PROBLEM TO SOLVE
Pictures stay out. Extract the lines below from the first one through the line with "col = scene.collection", both included.

DATA SECTION
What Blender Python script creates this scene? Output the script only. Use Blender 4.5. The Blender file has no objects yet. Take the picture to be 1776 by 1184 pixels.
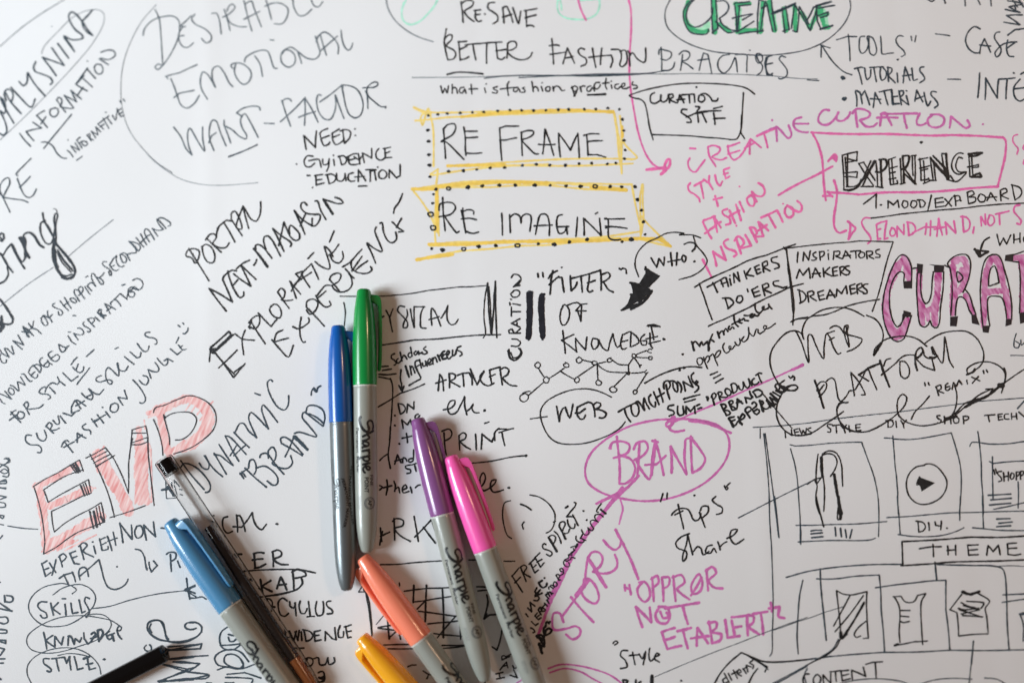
import bpy, bmesh, math, random
from mathutils import Vector, Matrix

random.seed(7)
scene = bpy.context.scene
col = scene.collection

# ------------------------------------------------------------------ camera
LENS, SENSOR, DIST = 35.0, 36.0, 0.528
PW, PH = 1776.0, 1184.0
cam_rot = (Matrix.Rotation(math.radians(6.5), 3, 'X') @ Matrix.Rotation(math.radians(2.0), 3, 'Y'))
fwd = cam_rot @ Vector((0, 0, -1))
CAM = -fwd * DIST
cd = bpy.data.cameras.new('camera')
cam = bpy.data.objects.new('camera', cd)
col.objects.link(cam)
cam.matrix_world = Matrix.Translation(CAM) @ cam_rot.to_4x4()
cd.lens, cd.sensor_width, cd.sensor_fit = LENS, SENSOR, 'HORIZONTAL'
cd.clip_start, cd.clip_end = 0.01, 20
cd.dof.use_dof = True
cd.dof.aperture_fstop = 1.45
scene.camera = cam

# faint soft creases of the sheet: direction cosines of the normal, offset, width, height in metres
CREASES = [(1.0, 0.04, -0.163, 0.006, 0.00016), (0.99, -0.06, -0.03, 0.007, -0.00013), (1.0, 0.02, 0.128, 0.006, 0.00015),
           (0.98, 0.10, 0.222, 0.008, -0.00015), (0.05, 1.0, 0.055, 0.007, 0.00012), (-0.04, 1.0, -0.118, 0.008, -0.00012)]

def undulation(x, y):
    """gentle waves of the big sheet, metres"""
    return (0.0007 * math.sin(x * 17 + 1.3) * math.cos(y * 13 - 0.4)
            + 0.0005 * math.sin(x * 31 - y * 23) + 0.0003 * math.sin(y * 41 + x * 9)
            + sum(a * math.exp(-((x * cx + y * cy - d) / w) ** 2) for cx, cy, d, w, a in CREASES))

def at(px, py, z=None):
    """point of the sheet (or of the level z) seen at photo pixel px, py"""
    d = cam_rot @ Vector(((px - PW / 2) / PW * SENSOR / LENS, -(py - PH / 2) / PW * SENSOR / LENS, -1))
    zz = 0.0 if z is None else z
    p = CAM + d * ((zz - CAM.z) / d.z)
    if z is None:
        for _ in range(2):
            zz = undulation(p.x, p.y)
            p = CAM + d * ((zz - CAM.z) / d.z)
    return p

focus = at(760, 620, 0.006)
cd.dof.focus_distance = (focus - CAM).dot(fwd)

# ------------------------------------------------------------------ light
world = bpy.data.worlds.new("World")
scene.world = world
world.use_nodes = True
bg = world.node_tree.nodes['Background']
bg.inputs[0].default_value = (1.0, 0.72, 0.60, 1)
bg.inputs[1].default_value = 0.12

def area(name, loc, aim, size, size_y, power, colour):
    l = bpy.data.lights.new(name, 'AREA')
    l.shape = 'RECTANGLE'
    l.size, l.size_y, l.energy, l.color = size, size_y, power, colour
    o = bpy.data.objects.new(name, l)
    o.location = loc
    o.rotation_euler = (Vector(aim) - Vector(loc)).to_track_quat('-Z', 'Y').to_euler()
    col.objects.link(o)
    return o

key = area('window_light', (-1.55, -0.12, 0.88), (-0.30, 0.15, 0), 0.85, 0.85, 5.05, (0.84, 0.935, 1.0))
key.data.spread = math.radians(44)
area('warm_room_lamp', (0.80, 0.35, 1.0), (0, 0, 0), 0.12, 0.12, 2.4, (1.0, 0.60, 0.36))

scene.view_settings.view_transform = 'Standard'
scene.view_settings.look = 'None'
scene.view_settings.exposure = 0.0
scene.view_settings.gamma = 1.0
scene.render.resolution_x, scene.render.resolution_y = 1024, 682
scene.cycles.max_bounces = 12
scene.cycles.transmission_bounces = 12

# ------------------------------------------------------------------ materials
def lin(c):
    c = c / 255.0
    return c / 12.92 if c <= 0.04045 else ((c + 0.055) / 1.055) ** 2.4

def rgb(r, g, b):
    return (lin(r), lin(g), lin(b), 1)

def material(name, colour, rough=0.5, metallic=0.0, noise=0.0, scale=300, coat=0.0, bump=0.0,
             bump_scale=900, streak=None, sss=0.0, spec=0.5, transmission=0.0, ior=1.45):
    m = bpy.data.materials.new(name)
    m.use_nodes = True
    nt = m.node_tree
    b = nt.nodes['Principled BSDF']
    b.inputs['Base Color'].default_value = colour
    b.inputs['Roughness'].default_value = rough
    b.inputs['Metallic'].default_value = metallic
    b.inputs['Coat Weight'].default_value = coat
    b.inputs['Coat Roughness'].default_value = 0.08
    b.inputs['Specular IOR Level'].default_value = spec
    b.inputs['Transmission Weight'].default_value = transmission
    b.inputs['IOR'].default_value = ior
    if sss:
        b.inputs['Subsurface Weight'].default_value = sss
        b.inputs['Subsurface Radius'].default_value = (0.004, 0.003, 0.003)
        b.inputs['Subsurface Scale'].default_value = 1.0
    co = nt.nodes.new('ShaderNodeTexCoord')
    if noise or streak:
        n = nt.nodes.new('ShaderNodeTexNoise')
        n.inputs['Scale'].default_value = scale
        n.inputs['Detail'].default_value = 4
        src = co.outputs['Object']
        if streak:
            mp = nt.nodes.new('ShaderNodeMapping')
            mp.inputs['Rotation'].default_value = (0, 0, math.radians(streak[0]))
            mp2 = nt.nodes.new('ShaderNodeMapping')
            mp2.inputs['Scale'].default_value = (streak[1], streak[2], 1)
            nt.links.new(src, mp.inputs[0])
            nt.links.new(mp.outputs[0], mp2.inputs[0])
            src = mp2.outputs[0]
        nt.links.new(src, n.inputs['Vector'])
        r = nt.nodes.new('ShaderNodeMapRange')
        r.inputs['From Min'].default_value = 0.32
        r.inputs['From Max'].default_value = 0.68
        nt.links.new(n.outputs['Fac'], r.inputs['Value'])
        mix = nt.nodes.new('ShaderNodeMix')
        mix.data_type = 'RGBA'
        second = streak[3] if streak else tuple(min(1, c * (1 + noise) + noise * (0.04 if max(colour[:3]) > 0.1 else 0.012)) for c in colour[:3]) + (1,)
        mix.inputs[6].default_value = colour
        mix.inputs[7].default_value = second
        nt.links.new(r.outputs[0], mix.inputs[0])
        nt.links.new(mix.outputs[2], b.inputs['Base Color'])
    if bump:
        n = nt.nodes.new('ShaderNodeTexNoise')
        n.inputs['Scale'].default_value = bump_scale
        n.inputs['Detail'].default_value = 6
        nt.links.new(co.outputs['Object'], n.inputs['Vector'])
        bp = nt.nodes.new('ShaderNodeBump')
        bp.inputs['Strength'].default_value = bump
        bp.inputs['Distance'].default_value = 0.0002
        nt.links.new(n.outputs['Fac'], bp.inputs['Height'])
        nt.links.new(bp.outputs[0], b.inputs['Normal'])
    return m

M_paper = material('white_paper', (0.80, 0.80, 0.80, 1), 0.62, noise=0.04, scale=6, bump=0.35, bump_scale=1500, spec=0.25)
M_table = material('pale_wood', (0.42, 0.30, 0.20, 1), 0.45, noise=0.25, scale=30)
INK = {
    # code: (material, layer height in metres)
    'f': (material('pale_green_ink', rgb(165, 226, 190), 0.7, noise=0.3, scale=220), 2.0e-5),
    'G': (material('green_ink', rgb(66, 176, 120), 0.6, noise=0.35, scale=260), 3.2e-5),
    'g': (material('light_green_ink', rgb(160, 222, 198), 0.7, noise=0.3, scale=300), 3.2e-5),
    'r': (material('red_pencil', rgb(234, 150, 147), 0.8, scale=130, streak=(20, 5, 0.7, rgb(252, 226, 222))), 3.0e-5),
    'M': (material('magenta_ink', rgb(188, 66, 142), 0.6, scale=210, streak=(-25, 2.4, 0.8, rgb(232, 176, 214))), 3.0e-5),
    'H': (material('wide_pink_ink', rgb(212, 120, 186), 0.7, noise=0.2, scale=300), 2.0e-5),
    'y': (material('yellow_ink', rgb(238, 208, 118), 0.7, noise=0.22, scale=300), 4.0e-5),
    'Y': (material('strong_yellow_ink', rgb(236, 198, 88), 0.7, noise=0.2, scale=300), 5.2e-5),
    'p': (material('pink_ink', rgb(222, 104, 168), 0.6, noise=0.25, scale=380), 6.4e-5),
    'P': (material('hot_pink_ink', rgb(230, 108, 168), 0.6, noise=0.3, scale=380), 6.4e-5),
    'q': (material('orchid_ink', rgb(198, 104, 170), 0.6, noise=0.3, scale=380), 6.4e-5),
    't': (material('grey_pen_ink', rgb(112, 118, 124), 0.6, noise=0.35, scale=700), 8.0e-5),
    'a': (material('faded_grey_ink', rgb(84, 94, 101), 0.6, noise=0.5, scale=420), 8.6e-5),
    'n': (material('faded_black_ink', rgb(40, 54, 64), 0.6, noise=0.8, scale=500), 9.2e-5),
    'k': (material('black_ink', rgb(20, 23, 26), 0.55, noise=0.6, scale=500), 10.4e-5),
    'b': (material('blue_black_ink', rgb(18, 20, 30), 0.5, noise=0.6, scale=500), 11.6e-5),
    'K': (material('bold_black_ink', rgb(24, 33, 42), 0.55, noise=0.7, scale=400), 9.8e-5),
}

# ------------------------------------------------------------------ helpers
def tag(o, label=None, cat=None, group=None, kind=None):
    if label: o['label'] = label
    if cat: o['category'] = cat
    if group: o['group'] = group
    if kind: o['kind'] = kind
    return o

def link(name, bm, mat, parent=None, smooth=False):
    me = bpy.data.meshes.new(name)
    bm.to_mesh(me)
    bm.free()
    me.materials.append(mat)
    if smooth:
        me.polygons.foreach_set('use_smooth', [True] * len(me.polygons))
        if smooth != 'all':
            me.set_sharp_from_angle(angle=math.radians(smooth))
    o = bpy.data.objects.new(name, me)
    col.objects.link(o)
    if parent: o.parent = parent
    return o

def spline(pts, step):
    """Catmull-Rom through the points, about one sample per step"""
    if len(pts) < 3:
        return densify(pts, step * 4)
    closed = math.dist(pts[0], pts[-1]) < 1e-6
    P = ([pts[-2]] + pts + [pts[1]]) if closed else ([tuple(2 * a - b for a, b in zip(pts[0], pts[1]))] + pts
                                                  + [tuple(2 * a - b for a, b in zip(pts[-1], pts[-2]))])
    out = []
    for i in range(1, len(P) - 2):
        p0, p1, p2, p3 = P[i - 1:i + 3]
        def tj(ti, a, b):
            return ti + max(math.dist(a, b), 1e-4) ** 0.5
        t0 = 0.0; t1 = tj(t0, p0, p1); t2 = tj(t1, p1, p2); t3 = tj(t2, p2, p3)
        n = max(2, int(math.dist(p1, p2) / step))
        for k in range(n):
            t = t1 + (t2 - t1) * k / n
            q = []
            for c in (0, 1):
                A1 = (t1 - t) / (t1 - t0) * p0[c] + (t - t0) / (t1 - t0) * p1[c]
                A2 = (t2 - t) / (t2 - t1) * p1[c] + (t - t1) / (t2 - t1) * p2[c]
                A3 = (t3 - t) / (t3 - t2) * p2[c] + (t - t2) / (t3 - t2) * p3[c]
                B1 = (t2 - t) / (t2 - t0) * A1 + (t - t0) / (t2 - t0) * A2
                B2 = (t3 - t) / (t3 - t1) * A2 + (t - t1) / (t3 - t1) * A3
                q.append((t2 - t) / (t2 - t1) * B1 + (t - t1) / (t2 - t1) * B2)
            out.append(tuple(q))
    out.append(pts[-1])
    return out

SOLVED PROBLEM
What Blender Python script creates this scene? Output the script only. Use Blender 4.5. The Blender file has no objects yet. Take the picture to be 1776 by 1184 pixels.
import bpy, bmesh, math, random
from mathutils import Vector, Matrix

random.seed(7)
scene = bpy.context.scene
col = scene.collection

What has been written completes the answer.